The growth in the protected population—and even the number of people who have signed up for the Trump administration’s immigrant registry, which does not confer any protection from deportation and could even be used to facilitate it—shows how deep the desire is among immigrants living here for a way to fix their status. The problem is not with them, but with a government that has created a convoluted and limited system of legal immigration that, for all its ins and outs, doesn’t have a single door open to millions of the people who have been in the U.S. for years, contributing to American communities.
The U.S. could allow these people, or at least some of these people, to apply for legal status or to adjust their temporary protections to something more permanent that would allow them to seek U.S. citizenship, similar to permanent residents. This is something current U.S. law does not provide for, despite several proposals in Congress that have considered pathways to citizenship, often including rigorous screening or fines for being in violation of civil immigration law.
Asylum-seekers like Ilia could be permitted to seek asylum at ports of entry, in full accordance with existing law, and screened in an orderly and efficient fashion so that the government knows who has entered the country. They could resolve their asylum cases in a matter of months, not a matter of years—and if they won, the government could allow them to stay, rather than continuing to hold them in detention. A system that offers meaningful due process protections and a decision on a faster time frame would also reduce the harm for people who wait years for an outcome only to receive a negative decision. An efficient and fair adjudication system for those seeking legal and humanitarian protections could allow Axel’s local police to spend their time protecting people like his family as their mission requires, rather than staffing checkpoints to catch them or enforcing immigration laws they aren’t trained to understand.

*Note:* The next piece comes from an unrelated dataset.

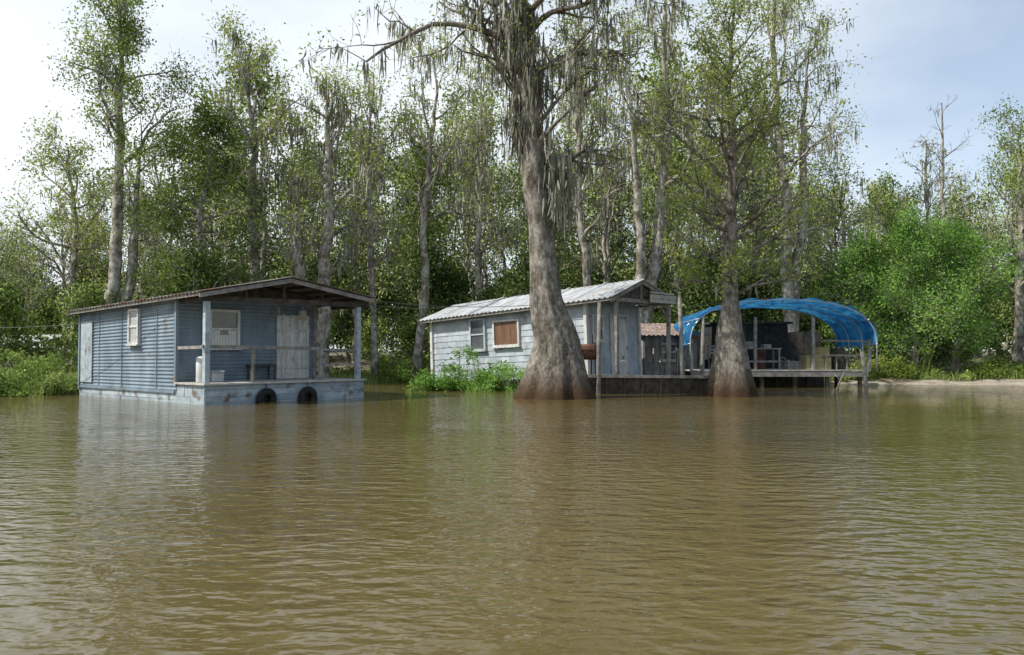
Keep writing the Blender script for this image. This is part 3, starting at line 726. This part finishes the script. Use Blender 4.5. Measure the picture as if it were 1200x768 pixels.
tm = tree_meshes('cypB', 12, [-1, 0, .6, 1.66, 2.96, 4.3, 7, 9.5, 12.2], [0, 0, 0, 0, 0, .05, 0, -.1, .05], [0] * 9,
                 [.86, .76, .62, .44, .24, .15, .11, .08, .03], cfgB, [M_bark, M_leaf_pale, M_moss], lobes=butt(5, 1.9, .09), sides=44)
place_tree('cypress_tree', (6.65, 26.0, 0), tm)

# ------------------------------------------------------------------ bank trees
def simple(seed, x, y, H, r, lean, cfgu, mats, name='cypress_tree', **kw):
    z = float(gz(np.array(x), np.array(y))) - .2
    cfg = dict(n=12, z=(H * .45, H * .97), el=(15, 50), elup=20, len=(3, 3.4, 1.4), k=[6, 4, 3], lv=3, wig=.2, trop=.05, spread=.85,
               leaves=4, lspread=.25, lsize=.13, keep=.65, moss=.1, mk=8, ml=.9, wob=.05); cfg.update(cfgu)
    cfg['moss'] *= .55
    if name == 'cypress_tree': cfg['leaves'] += 2
    tz = [0, .6, 1.5, H * .4, H * .7, H]
    tm = tree_meshes('t%d' % seed, seed, tz, [0, 0, .02, lean * .4, lean * .75, lean], [0] * 6, [r * 1.7, r * 1.25, r * 1.05, r * .85, r * .55, .03], cfg, mats, **kw)
    place_tree(name, (x, y, z), tm)
PALE = [M_bark2, M_leaf_pale, M_moss]; MID = [M_bark2, M_leaf_mid, M_moss]; DARK = [M_bark2, M_leaf_dark, M_moss]
simple(21, -16.0, 34, 15.3, .26, .3, dict(z=(8.5, 15), n=17, len=(4.2, 2.2, 1.4), leaves=9, keep=.75, moss=.05), MID, twin=(.5, .9, .72))
simple(22, -12.9, 34.5, 10.8, .2, .2, dict(z=(1.6, 10.6), n=42, len=(2.3, 2.2, .7), el=(-5, 20), trop=.0, leaves=8, lspread=.2, keep=.9, moss=0, k=[6, 3]), DARK, name='conifer_tree')
simple(23, -11.0, 37, 14.5, .24, -.5, dict(z=(6, 14), n=15, leaves=6, moss=.3), PALE)
simple(24, -8.2, 36.5, 13.0, .32, .6, dict(z=(4.5, 12.5), n=15, leaves=4, keep=.5, moss=.5), PALE, twin=(-.6, -1.8, .8))
simple(25, -4.3, 38.8, 15.2, .2, .4, dict(z=(7, 15), n=13, leaves=4, moss=.4, len=(4, 3.4, 1.6)), PALE)
simple(26, -1.4, 39.5, 14.5, .15, -.4, dict(z=(5, 14), n=12, leaves=4, moss=.6), PALE)
simple(27, 3.4, 38, 15.5, .2, -.5, dict(z=(6, 15), n=13, leaves=4, keep=.6, moss=.6), PALE)
simple(28, 5.6, 36.5, 18.0, .27, 1.1, dict(z=(8, 17), n=12, leaves=4, keep=.6, moss=.4, len=(5, 3.6, 2)), PALE, twin=(.0, -2.6, .82))
simple(29, 12.4, 38, 18.5, .27, -.7, dict(z=(6.5, 18), n=14, leaves=4, keep=.6, moss=.35, len=(3.5, 4, 2.2)), PALE, twin=(0, 2.2, .9))
simple(30, 9.6, 39, 12.5, .17, .3, dict(z=(4, 12), n=13, leaves=5, moss=.6), PALE)
simple(31, 15.8, 42, 9.5, .17, .3, dict(z=(3, 9), n=13, leaves=5, moss=.1), MID)
simple(32, 21.8, 43, 13.5, .14, -.2, dict(z=(7, 13), n=9, leaves=0, moss=.05, len=(2, 1.8, .8), k=[5, 3]), PALE, name='dead_tree')
simple(33, 24.3, 41, 12.4, .22, .3, dict(z=(3, 12), n=18, leaves=6, moss=.05), MID)
simple(34, 19.3, 40.5, 11.0, .12, .3, dict(z=(6, 10.5), n=9, leaves=1, moss=.1, len=(2, 1.8, .8)), PALE, name='dead_tree')
simple(35, -19.5, 38, 10, .18, -.3, dict(z=(2.5, 9.6), n=18, leaves=5, moss=.05), PALE)
simple(36, -6.2, 38.5, 14, .14, -.3, dict(z=(5, 13), n=12, leaves=3, moss=.5), PALE)
for (sd, x, y, H) in ((41, 17.6, 37.2, 6.9), (42, 19.6, 37.8, 6.2), (43, 16.0, 38.2, 5.6)):
    simple(sd, x, y, H, .12, .2, dict(z=(.5, H * .95), n=34, len=(1.9, 2.4, .8), el=(10, 50), trop=.07, leaves=11, lspread=.25, lsize=.12, keep=.95, moss=0, k=[6, 3]),
           [M_bark2, M_leaf_bright, M_moss], name='willow_bush')

# ------------------------------------------------------------------ background forest (one instanced collection)
fc = bpy.data.collections.new('forest_source')
protos = []
def proto(seed, H, r, cfgu, mats, **kw):
    cfg = dict(n=12, z=(H * .35, H * .97), el=(15, 50), elup=20, len=(2.6, 3.0, 1.3), k=[5, 3], lv=3, wig=.22, trop=.05, spread=.9,
               leaves=5, lspread=.34, lsize=.22, keep=.7, moss=.06, mk=6, ml=1.0, wob=.07, mw=.04); cfg.update(cfgu)
    protos.append(tree_meshes('p%d' % seed, seed, [0, .6, 1.5, H * .4, H * .7, H], [0, 0, .05, .2, .1, .3], [0] * 6, [r * 1.7, r * 1.2, r, r * .8, r * .5, .03], cfg, mats, sides=7, **kw))
FAR = [M_bark3, M_leaf_far, M_moss]; FM = [M_bark3, M_leaf_farg, M_moss]; FS = [M_bark3, M_leaf_shade, M_moss]
proto(51, 15, .16, dict(n=14, leaves=7), FAR)
proto(52, 14, .17, dict(n=15, leaves=8, keep=.85), FM)
proto(53, 14.5, .16, dict(n=13, leaves=2, keep=.6, moss=.15), FAR, twin=(.2, 1.6, .9))
proto(54, 13, .14, dict(n=16, leaves=7, keep=.75, z=(2.5, 12.6)), FAR)
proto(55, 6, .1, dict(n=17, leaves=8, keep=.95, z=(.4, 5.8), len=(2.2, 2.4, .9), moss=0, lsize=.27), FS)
proto(56, 4, .06, dict(n=14, leaves=9, keep=.95, z=(.2, 3.8), len=(1.4, 1.6, .6), moss=0, lsize=.19), FM)
rng = np.random.default_rng(7)
def put(k, x, y, s):
    rz = rng.uniform(0, 6.28); z = float(gz(np.array(x), np.array(y))) - .15
    for nm, me in protos[k].items():
        o = bpy.data.objects.new('forest_' + nm, me); o.location = (x, y, z); o.rotation_euler = (rng.normal() * .03 * (k < 4), 0, rz); o.scale = (s, s, s * rng.uniform(.9, 1.1))
        fc.objects.link(o)
for y in (43, 49, 57, 68, 82):
    half = .63 * y + 5; x = -half
    while x < half:
        a = x / y
        hs = np.interp(a, [-.75, -.6, -.5, -.42, -.3, .33, .38, .5, .58, .75], [.62, .60, .70, .84, 1.0, 1.0, .76, .68, .84, .9])
        hs *= np.interp(y, [43, 60, 90], [.95, 1.12, 1.4])
        put(int(rng.choice([0, 1, 2, 3], p=[.32, .25, .13, .30])), x, y + rng.uniform(-2, 2), hs * rng.uniform(.8, 1.1))
        if y > 45: put(4 if a > -.5 else 5, x + rng.uniform(-1, 1), y + rng.uniform(-2, 1), rng.uniform(.6, 1.0) * (y / 55) * (1 if a > -.5 else 1.3))
        x += rng.uniform(2.8, 4.4) * (y / 43) ** .5
x = -34
while x < 36:
    s = float(shore(x)); put(int(rng.choice([4, 5], p=[.4, .6])) if x > -15 else 5, x, s + rng.uniform(3.5, 7), rng.uniform(.4, .8)); x += rng.uniform(1.3, 2.6)
fo = bpy.data.objects.new('forest', None); fo.instance_type = 'COLLECTION'; fo.instance_collection = fc; link(fo)

# ------------------------------------------------------------------ low vegetation
def clumps(name, items, m, lsize, seed, flat=.2, asp=.5):
    rng = np.random.default_rng(seed); A = Acc()
    for (x, y, z, rx, ry, rz, n) in items:
        sub = rng.normal(size=(max(3, n // 90), 3)) * np.array([rx, ry, rz]) * .55; sub[:, 2] = np.abs(sub[:, 2]) * 1.2
        idx = rng.integers(0, len(sub), n)
        Q = sub[idx] + rng.normal(size=(n, 3)) * np.array([.16, .16, .13]) * max(rx, .5)
        Q[:, 2] = np.abs(Q[:, 2]); Q += np.array([x, y, z])
        A.add(*leaf_arrays(Q, lsize, rng, flat, asp))
        st = rng.integers(0, n, n // 14)
        for s in st[:60]:
            A.add(*tube_arrays([np.array([x, y, z]) + (Q[s] - [x, y, z]) * [.5, .5, 0], Q[s]], [.012, .006], 3))
    return link(bpy.data.objects.new(name, A.mesh(name, [m])))
clumps('marsh_bush', [(-2.8, 29.6, -.02, .7, .5, .7, 1900), (-1.8, 29.5, -.02, .8, .5, .75, 2900), (-.7, 29.4, -.02, .8, .5, .65, 2300), (-1.0, 30.3, 0, .8, .5, .7, 1400), (.1, 29.2, -.02, .5, .4, .45, 1100)], M_leaf_bright, .10, 61)
its = []
for k in range(54):
    x = rng.uniform(-24, -13.2); y = rng.uniform(25.6, 29) if x < -14.2 else rng.uniform(28.5, 32)
    its.append((x, y, max(-.02, float(gz(np.array(x), np.array(y)))), .8, .6, rng.uniform(.25, .7) if x < -15.5 else rng.uniform(.35, 1.0), 700))
clumps('bank_weeds', its, M_grass, .12, 62)
its = []
for k in range(60):
    x = rng.uniform(-12, 30); y = float(shore(x)) + rng.uniform(-.2, 4)
    if 12.5 < x < 30 and y < shore(x) + 1.6: y += 2.0
    its.append((x, y, float(gz(np.array(x), np.array(y))), 1.0, .7, rng.uniform(.25, .9), 650))
clumps('undergrowth', its, M_leaf_mid, .13, 63)
clumps('pale_shrub', [(15.0, 36.2, .1, .8, .5, .9, 1800), (16.2, 36.4, .1, .9, .5, .7, 1700), (13.9, 36.3, .1, .5, .5, .7, 900)], M_leaf_pale, .11, 64)
rg = np.random.default_rng(9); n = 26000
gx = rg.uniform(-32, 34, n); gy = shore(gx) + np.abs(rg.normal(size=n)) * 1.6 - .25
m_ = ~((gx > 12.0) & (gy < shore(gx) + 1.3)); gx = gx[m_]; gy = gy[m_]; n = len(gx)
h = rg.uniform(.15, .6, n) * np.where(gx < -12.5, 1.2, .7); yaw = rg.uniform(0, 6.28, n); Pz = gz(gx, gy) - .03
Pb = np.stack([gx, gy, Pz], 1); s = np.stack([np.cos(yaw), np.sin(yaw), np.zeros(n)], 1) * .014; dr = rg.normal(size=(n, 3)) * .12; dr[:, 2] = 0
Mi = Pb + dr * .4; Mi[:, 2] += h * .6; To = Pb + dr * 1.3; To[:, 2] += h
V = np.stack([Pb - s, Pb + s, Mi + s * .8, Mi - s * .8, To - s * .2, To + s * .2], 1).reshape(-1, 3); q = np.arange(n)[:, None] * 6
link(bpy.data.objects.new('bank_grass', quads_mesh('bank_grass', V, np.concatenate([q + np.array([0, 1, 2, 3]), q + np.array([3, 2, 5, 4])]), [M_grass])))
mb = MB(); mb.tube([(0, 0, -.4), (.3, 0, .3), (.5, .05, .7)], [.04, .03, .01], 7); mb.tube([(.3, 0, .3), (.1, .1, .6)], [.02, .008], 6)
o = mb.build('driftwood_branch', [M_bark2], None, smooth=True); o.location = (11.3, 30.2, 0)

# ------------------------------------------------------------------ light, sky, camera
az = R(-106); el = R(48)
S_ = Vector((math.sin(az) * math.cos(el), math.cos(az) * math.cos(el), math.sin(el)))
sd = bpy.data.lights.new('sun', 'SUN'); sd.energy = 5.0; sd.angle = R(.5); sd.color = (1, .95, .86)
so = bpy.data.objects.new('sun', sd); so.rotation_euler = S_.to_track_quat('Z', 'Y').to_euler(); so.location = S_ * 60; link(so)
wd = bpy.data.worlds.new('World'); scene.world = wd; wd.use_nodes = True; nt = wd.node_tree; nt.nodes.clear(); L = nt.links.new
wo = nt.nodes.new('ShaderNodeOutputWorld'); bg = nt.nodes.new('ShaderNodeBackground'); L(bg.outputs[0], wo.inputs[0]); bg.inputs[1].default_value = .15
sky = nt.nodes.new('ShaderNodeTexSky'); sky.sky_type = 'NISHITA'; sky.sun_disc = False; sky.sun_elevation = el; sky.sun_rotation = az
sky.dust_density = .6; sky.air_density = 1.0
tc = nt.nodes.new('ShaderNodeTexCoord'); mp = nt.nodes.new('ShaderNodeMapping'); mp.inputs['Scale'].default_value = (1, 1, 2.5); L(tc.outputs['Generated'], mp.inputs[0])
no = nt.nodes.new('ShaderNodeTexNoise'); no.inputs['Scale'].default_value = 2.2; no.inputs['Detail'].default_value = 6; L(mp.outputs[0], no.inputs['Vector'])
# thin haze: thickest towards the left and near the horizon, clearing overhead
dt = nt.nodes.new('ShaderNodeVectorMath'); dt.operation = 'DOT_PRODUCT'; L(tc.outputs['Generated'], dt.inputs[0]); dt.inputs[1].default_value = (-.9, .1, 0)
ma = nt.nodes.new('ShaderNodeMath'); ma.operation = 'MULTIPLY_ADD'; L(dt.outputs['Value'], ma.inputs[0]); ma.inputs[1].default_value = .50; L(no.outputs[0], ma.inputs[2])
mr = nt.nodes.new('ShaderNodeMapRange'); mr.inputs[1].default_value = .22; mr.inputs[2].default_value = .74; mr.inputs[3].default_value = .25; mr.inputs[4].default_value = 1.0
L(ma.outputs[0], mr.inputs[0])
sx = nt.nodes.new('ShaderNodeSeparateXYZ'); L(tc.outputs['Generated'], sx.inputs[0])
me_ = nt.nodes.new('ShaderNodeMapRange'); me_.inputs[1].default_value = .42; me_.inputs[2].default_value = .85; me_.inputs[3].default_value = 1; me_.inputs[4].default_value = .15
L(sx.outputs[2], me_.inputs[0])
mu = nt.nodes.new('ShaderNodeMath'); mu.operation = 'MULTIPLY'; L(mr.outputs[0], mu.inputs[0]); L(me_.outputs[0], mu.inputs[1])
mx = nt.nodes.new('ShaderNodeMix'); mx.data_type = 'RGBA'; L(mu.outputs[0], mx.inputs[0]); L(sky.outputs[0], mx.inputs[6]); mx.inputs[7].default_value = (7.1, 7.5, 7.9, 1)
L(mx.outputs[2], bg.inputs[0])

cd = bpy.data.cameras.new('camera'); cd.sensor_width = 36; cd.lens = 30; cd.clip_end = 3000; cd.clip_start = .05
co = bpy.data.objects.new('camera', cd); co.location = (0, 0, 1.35); co.rotation_euler = (R(90 + 1.6), 0, 0); link(co); scene.camera = co
scene.view_settings.view_transform = 'Standard'; scene.view_settings.look = 'None'; scene.view_settings.exposure = 0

Those who are arrested, like Yapa, could be treated like people who have violated civil federal laws, not abducted in the night like terrorists or kidnapping victims, and could be subjected to penalties proportionate to their violation rather than a system in which the only options are detention in deplorable conditions or deportation from the United States to one’s own native country—or somewhere worse.
The more humane option is often also the more efficient one. To hold people at Guantanamo Bay for a month, the Trump administration spent the equivalent of $15,300 per person per day; community-based alternatives to detention cost $4.20 per person per day. Keeping people like Ilia in detention is far more expensive than hiring more immigration judges and asylum officers to process cases quickly, so that people don’t have to spend years living in the United States before having a final decision on their cases. Offering appointed counsel for people in immigration proceedings would also ensure efficiency given the 3.7 million case backlog in the current system and serve as the best tool for ensuring people show up to court for their cases. Shows of force are more costly and less durable than investing in the infrastructure to better manage migration and legal processing.
It will take time, even under a different president, to rebuild the parts of the immigration system that have been destroyed and to move forward to a better, sustainable system in the future that balances fairness, humanity, and order. Starting that process will require understanding everything that has been done so far to tilt the system in favor of cruelty over predictability. Policymakers and the public—including, especially, immigrants themselves—will need to keep an eye on what this administration continues to do over its time in office, so that we know what has been broken and can, ultimately, fix it.